Jews Have Good Reason to Be Wary of Tehran’s Rhetoric – Shahrzad Elghanayan (Washington Post via Daily Alert)

Apr. 24, 2015

Jews Have Good Reason to Be Wary of Tehran’s Rhetoric – Shahrzad Elghanayan (Washington Post)

  • During recent talks in Switzerland, Iranian Foreign Minister Mohammad Javad Zarif told NBC’s Ann Curry: “We have a history of tolerance and cooperation and living together in coexistence with our own Jewish people.”
  • That’s not quite right. Iran’s Jews did have something of a golden age relatively recently, but Zarif can’t take credit for it. That era was a brief period when the conservative Shiite clergy were stripped of their power – after the Constitutional Revolution of 1906 gave Iranians of all religions and ethnicity equal rights, and before Ayatollah Khomeini came to power in 1979.
  • Jews have lived in Iran since 586 BCE. In the 16th century, conservative Shiite scholars and clergy under the Safavid dynasty had restrictions placed on all minorities, including Jews, to bar them from economic activity and to prevent them from passing their “ritual impurity” to Muslims.

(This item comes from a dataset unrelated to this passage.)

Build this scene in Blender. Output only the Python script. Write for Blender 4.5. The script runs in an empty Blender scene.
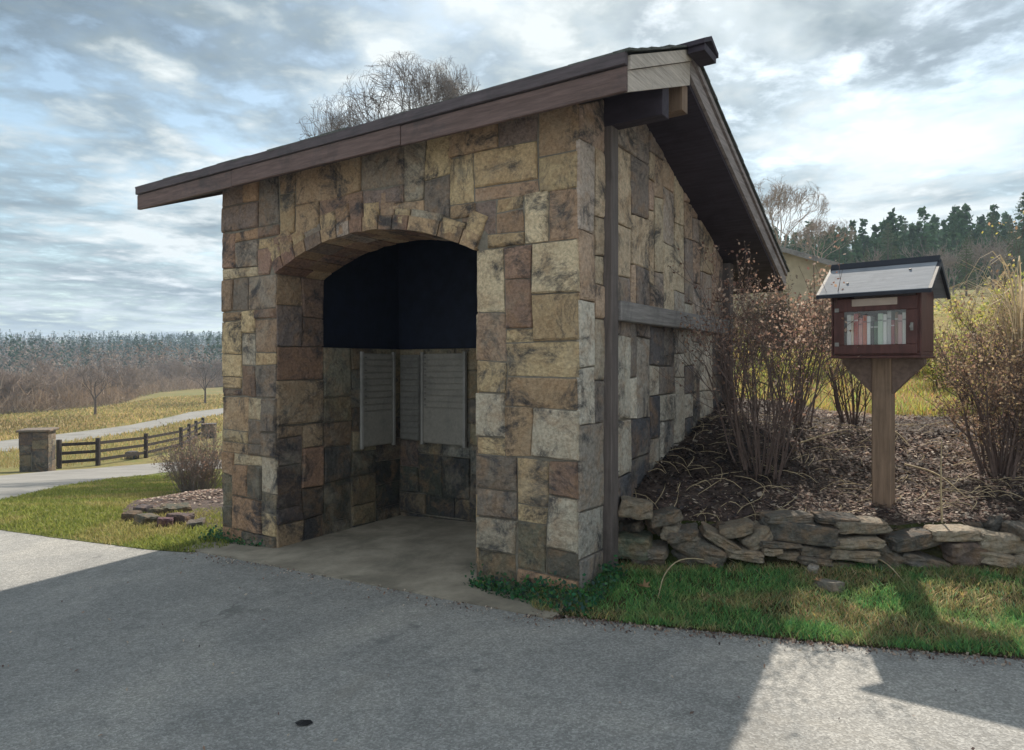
import bpy, math, random
from mathutils import Vector, Matrix, noise
from mathutils.geometry import delaunay_2d_cdt
PI = math.pi
S = bpy.context.scene
COL = S.collection

# ------------------------------------------------------------------ camera
F = 680.0; HZ = 365.0; EYE = 1.6
cd = bpy.data.cameras.new('camera'); cam = bpy.data.objects.new('camera', cd); COL.objects.link(cam)
cam.location = (0, 0, EYE); cam.rotation_euler = (PI/2, 0, 0)
cd.sensor_width = 36; cd.lens = F/1024*36; cd.shift_y = -(375-HZ)/1024
cd.clip_start = 0.05; cd.clip_end = 5000
S.camera = cam
# ------------------------------------------------------------------ sun, exposure
SUN_H = Vector((0.326, 0.945, 0)).normalized()       # horizontal direction towards the sun
ELEV = math.radians(44.5)
SUND = Vector((SUN_H.x*math.cos(ELEV), SUN_H.y*math.cos(ELEV), math.sin(ELEV)))
sl = bpy.data.lights.new('sun', 'SUN'); sun = bpy.data.objects.new('sun', sl); COL.objects.link(sun)
sun.rotation_euler = (-SUND).to_track_quat('-Z', 'Y').to_euler()
sl.energy = 3.7; sl.angle = math.radians(0.7); sl.color = (1.0, 0.91, 0.78)
S.view_settings.view_transform = 'Standard'; S.view_settings.look = 'None'
S.view_settings.exposure = 1.06; S.view_settings.gamma = 1.0
S.view_settings.use_curve_mapping = False

# ------------------------------------------------------------------ world
W = bpy.data.worlds.new('World'); S.world = W; W.use_nodes = True
nt = W.node_tree; N = nt.nodes; L = nt.links
for n in list(N): N.remove(n)
def nd(tree, t, **kw):
    n = tree.nodes.new(t)
    for k, v in kw.items(): setattr(n, k, v)
    return n
def math_(tree, op, a, b=None, clamp=False):
    n = tree.nodes.new('ShaderNodeMath'); n.operation = op; n.use_clamp = clamp
    for i, v in enumerate((a, b)):
        if v is None: continue
        if isinstance(v, (int, float)): n.inputs[i].default_value = v
        else: tree.links.new(v, n.inputs[i])
    return n.outputs[0]
def ramp(tree, fac, stops, interp='LINEAR'):
    n = tree.nodes.new('ShaderNodeValToRGB'); n.color_ramp.interpolation = interp
    e = n.color_ramp.elements
    while len(e) < len(stops): e.new(0.5)
    for i, (p, c) in enumerate(stops):
        e[i].position = p; e[i].color = (*c, 1) if len(c) == 3 else c
    tree.links.new(fac, n.inputs[0]); return n.outputs[0]
def noise_(tree, vec, scale, detail=4, rough=0.55, dist=0.0, lac=2.0):
    n = tree.nodes.new('ShaderNodeTexNoise'); n.inputs['Scale'].default_value = scale
    n.inputs['Detail'].default_value = detail; n.inputs['Roughness'].default_value = rough
    n.inputs['Distortion'].default_value = dist
    if vec is not None: tree.links.new(vec, n.inputs['Vector'])
    return n.outputs[0]
def mix(tree, fac, a, b, mode='MIX'):
    n = tree.nodes.new('ShaderNodeMix'); n.data_type = 'RGBA'; n.blend_type = mode
    for s, v in ((n.inputs[0], fac), (n.inputs[6], a), (n.inputs[7], b)):
        if isinstance(v, (int, float)): s.default_value = v
        elif isinstance(v, tuple): s.default_value = (*v, 1)
        else: tree.links.new(v, s)
    return n.outputs[2]
tc = nd(nt, 'ShaderNodeTexCoord')
sep = nd(nt, 'ShaderNodeSeparateXYZ'); L.new(tc.outputs['Generated'], sep.inputs[0])
zc = math_(nt, 'ADD', math_(nt, 'MAXIMUM', sep.outputs[2], 0.0), 0.09)
cx = math_(nt, 'DIVIDE', sep.outputs[0], zc); cy = math_(nt, 'DIVIDE', sep.outputs[1], zc)
cmb = nd(nt, 'ShaderNodeCombineXYZ'); L.new(cx, cmb.inputs[0]); L.new(cy, cmb.inputs[1])
cv = cmb.outputs[0]
sky = nd(nt, 'ShaderNodeTexSky'); sky.sky_type = 'NISHITA'; sky.sun_disc = False
sky.sun_elevation = ELEV; sky.sun_rotation = math.atan2(SUN_H.x, SUN_H.y)
sky.air_density = 1.0; sky.dust_density = 1.0
skyc = mix(nt, 1.0, sky.outputs[0], (1.0, 1.02, 0.90), 'MULTIPLY')
big = noise_(nt, cv, 0.75, 7, 0.60, 0.35)
fine = noise_(nt, cv, 4.6, 9, 0.60, 0.2)
shade = noise_(nt, cv, 0.95, 5, 0.55, 0.4)
cover = ramp(nt, math_(nt, 'ADD', math_(nt, 'MULTIPLY', big, 0.55), math_(nt, 'MULTIPLY', fine, 0.45)),
             [(0.40, (0.25,)*3), (0.48, (0.78,)*3), (0.55, (1, 1, 1))])
sh = math_(nt, 'ADD', math_(nt, 'MULTIPLY', shade, 0.62), math_(nt, 'MULTIPLY', fine, 0.38))
# clouds near the sun glow brighter, as real thin cloud does
dt = nd(nt, 'ShaderNodeVectorMath', operation='DOT_PRODUCT'); L.new(tc.outputs['Generated'], dt.inputs[0])
dt.inputs[1].default_value = SUND
glow = math_(nt, 'POWER', math_(nt, 'MAXIMUM', dt.outputs['Value'], 0.0), 5.0)
dtb = nd(nt, 'ShaderNodeVectorMath', operation='DOT_PRODUCT'); L.new(tc.outputs['Generated'], dtb.inputs[0]); dtb.inputs[1].default_value = -SUN_H
rear_fill = math_(nt, 'MULTIPLY', math_(nt, 'MAXIMUM', dtb.outputs['Value'], 0.0), 0.16)   # added fill: unseen sky behind the camera brightened to lift the shadows
sh2 = math_(nt, 'ADD', math_(nt, 'ADD', sh, rear_fill), math_(nt, 'MULTIPLY', glow, 0.045))
cloudc = ramp(nt, sh2, [(0.43, (0.80, 1.08, 1.28)), (0.483, (1.4, 1.78, 1.98)), (0.528, (2.7, 3.1, 3.25)), (0.595, (4.5, 4.8, 4.8))])
final = mix(nt, cover, skyc, cloudc)
bg = nd(nt, 'ShaderNodeBackground'); L.new(final, bg.inputs[0]); bg.inputs[1].default_value = 0.10
wo = nd(nt, 'ShaderNodeOutputWorld'); L.new(bg.outputs[0], wo.inputs[0])

# ------------------------------------------------------------------ materials
def mat(name, col=None, rough=0.85, attr=False, scale=8.0, var=0.25, bump=0.3, bscale=None, dark=None, dscale=3.0,
        spec=0.3, dist=0.02, coord='Object', detail=6, dlo=0.5, dhi=0.62, trans=0.0, bmp_detail=8):
    m = bpy.data.materials.new(name); m.use_nodes = True; t = m.node_tree
    p = t.nodes['Principled BSDF']; p.inputs['Roughness'].default_value = rough
    p.inputs['Specular IOR Level'].default_value = spec
    c = nd(t, 'ShaderNodeTexCoord').outputs[coord]
    if attr:
        a = nd(t, 'ShaderNodeVertexColor'); a.layer_name = 'Col'; base = a.outputs[0]
        if col: base = mix(t, 1.0, base, col, 'MULTIPLY')
    else:
        rgb = nd(t, 'ShaderNodeRGB'); rgb.outputs[0].default_value = (*col, 1); base = rgb.outputs[0]
    n1 = noise_(t, c, scale, detail, 0.65)
    v = ramp(t, n1, [(0.3, (1-var,)*3), (0.7, (1+var,)*3)])
    base = mix(t, 1.0, base, v, 'MULTIPLY')
    if dark:
        n2 = noise_(t, c, dscale, 9, 0.7, 0.4)
        f = ramp(t, n2, [(dlo, (0, 0, 0)), (dhi, (1, 1, 1))])
        base = mix(t, f, base, dark)
    t.links.new(base, p.inputs['Base Color'])
    if bump:
        b = nd(t, 'ShaderNodeBump'); b.inputs['Strength'].default_value = bump; b.inputs['Distance'].default_value = dist
        n3 = noise_(t, c, bscale or scale*3, bmp_detail, 0.7)
        t.links.new(n3, b.inputs['Height']); t.links.new(b.outputs[0], p.inputs['Normal'])
    if trans:
        tr = nd(t, 'ShaderNodeBsdfTranslucent'); t.links.new(base, tr.inputs[0])
        ms = nd(t, 'ShaderNodeMixShader'); ms.inputs[0].default_value = trans
        t.links.new(p.outputs[0], ms.inputs[1]); t.links.new(tr.outputs[0], ms.inputs[2])
        t.links.new(ms.outputs[0], t.nodes['Material Output'].inputs[0])
    return m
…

  • It was during that window of relative Jewish affluence that my grandfather, Habib Elghanian, became one of Iran’s most famous industrialists after he and his brothers introduced the plastics industry to the country in the late 1940s. In 1959, he was elected the chairman of the country’s Jewish association. In 1962, when my family built the country’s first private sector high-rise, the 17-story Plasco Building in Tehran, Shiite cleric Mahmoud Taleghani objected to the idea that a Jew had built the tallest building of its time in Iran.
  • In a 1964 address, Ayatollah Khomeini spoke about how: “The entire country’s economy now lies in Israel’s hands; that is to say it has been seized by Israeli agents. Hence, most of the major factories and enterprises are run by them.” That speech singled out two people in particular: One was my grandfather, and the other was Baha’i industrialist Habib Sabet.

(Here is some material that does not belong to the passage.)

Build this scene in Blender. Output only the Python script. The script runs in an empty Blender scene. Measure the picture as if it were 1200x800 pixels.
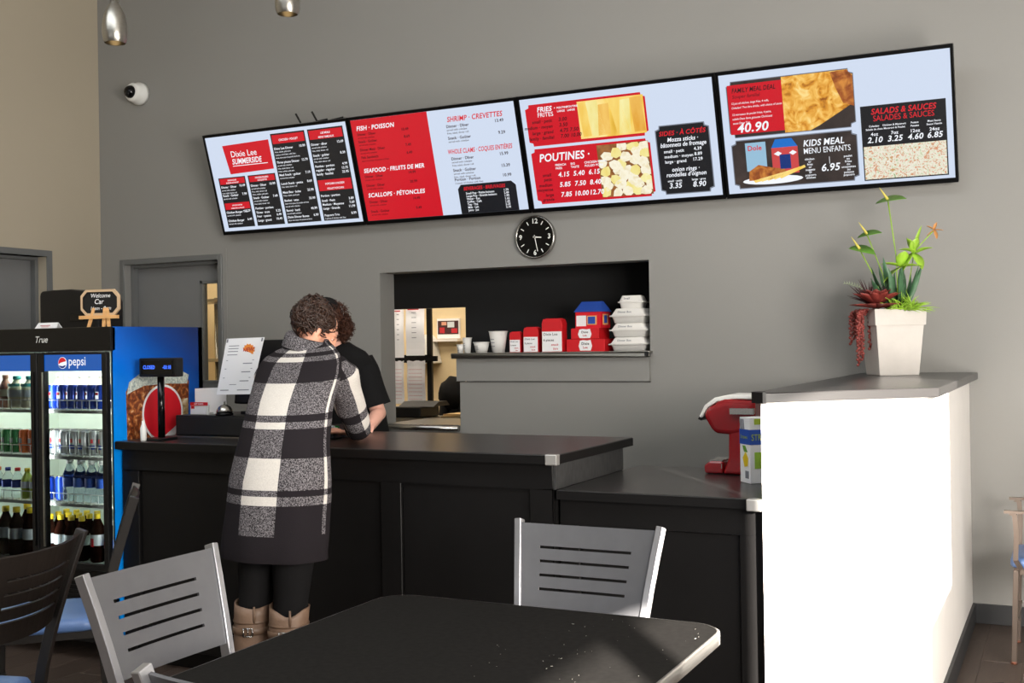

  • When Khomeini returned from exile in February 1979 as the head of the Islamic revolution, my grandfather was among the first civilians he went after. On May 9, 1979, my grandfather was executed after a 20-minute trial on trumped-up charges that included being a “Zionist spy.” After a firing squad killed him, the new regime stole what he had spent his lifetime building.